FWP

Issuer Free-Writing Prospectus, dated August 12, 2014

Filed Pursuant to Rule 433

Relating to the Preliminary Prospectus Supplement dated

August 11, 2014 and

Registration Statement No. 333-196587

Final Term Sheet

Dated August 12, 2014

Old National Bancorp

4.125% Senior Notes due August 15, 2024

Unless otherwise indicated, terms used but not defined herein have the meanings assigned to such terms in the Preliminary Prospectus Supplement.

 

Issuer:    Old National Bancorp (“ONB” / NASDAQ)
Security Type:    Senior Notes
Legal Format:    SEC Registered
Aggregate Principal Amount:    $175,000,000
Anticipated Rating:    A3 by Moody’s. A rating reflects only the view of a rating agency, and it is not a recommendation to buy, sell or hold the Notes. Any rating can be revised upward or downward or withdrawn at any time by a rating agency if such rating agency decides that circumstances warrant that change.
Maturity:    August 15, 2024
Coupon:    4.125%
Price to Public:    100.00%
Yield to Maturity:    4.125%
Pricing Benchmark:    2.50% due May 15, 2024
Benchmark Treasury Yield:    2.445%
Spread to Benchmark:    168 bps
Interest Payment Dates:    Semi-annually on February 15 and August 15 of each year, commencing on February 15, 2015
Day Count Convention:    30 / 360, unadjusted
Denominations:    $1,000 denominations and integral multiples of $1,000
CUSIP / ISIN:    680033 AC1 / US680033AC14
Trade Date:    August 12, 2014
Settlement Date (T+3):    August 15, 2014
Underwriting Discount:    0.65%
Use of Proceeds:    ONB intends to use the net proceeds for general corporate purposes, which may include providing capital to support the growth of its business, payment of the cash consideration of its pending acquisitions of LSB and Founders, payment of the cash consideration components of opportunistic acquisitions of other financial institutions, and repurchases of its common stock. Other than the pending acquisitions of LSB and Founders, ONB has no current commitments or agreements with respect to any additional acquisitions and may decide not to make any additional acquisitions. If, for any reason, one or both of the pending acquisitions are not consummated, ONB will use the net proceeds of the Notes that would have been used in connection with the acquisition for general corporate purposes.
Sole Book-Running Manager:    Sandler O’Neill + Partners, L.P.

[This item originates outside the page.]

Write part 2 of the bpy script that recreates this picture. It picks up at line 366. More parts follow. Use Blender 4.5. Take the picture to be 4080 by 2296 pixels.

The Issuer has filed a registration statement (including a prospectus) on Form S-3 (File No. 333-196587) and a related preliminary prospectus supplement dated August 11, 2014 with the Securities and Exchange Commission (the “SEC”) for the offering to which this communication relates. Before you invest, you should read the prospectus in the registration statement, the related preliminary prospectus supplement and the other documents the Issuer has filed with the SEC for more complete information about the Issuer and this offering. You may get these documents for free by visiting EDGAR on the SEC Web site at www.sec.gov. Alternatively, the issuer, the underwriter or any dealer participating in the offering will arrange to send you the prospectus and the related preliminary prospectus supplement if you request it by calling Sandler O’Neill + Partners, L.P. toll free at 1-866-805-4128.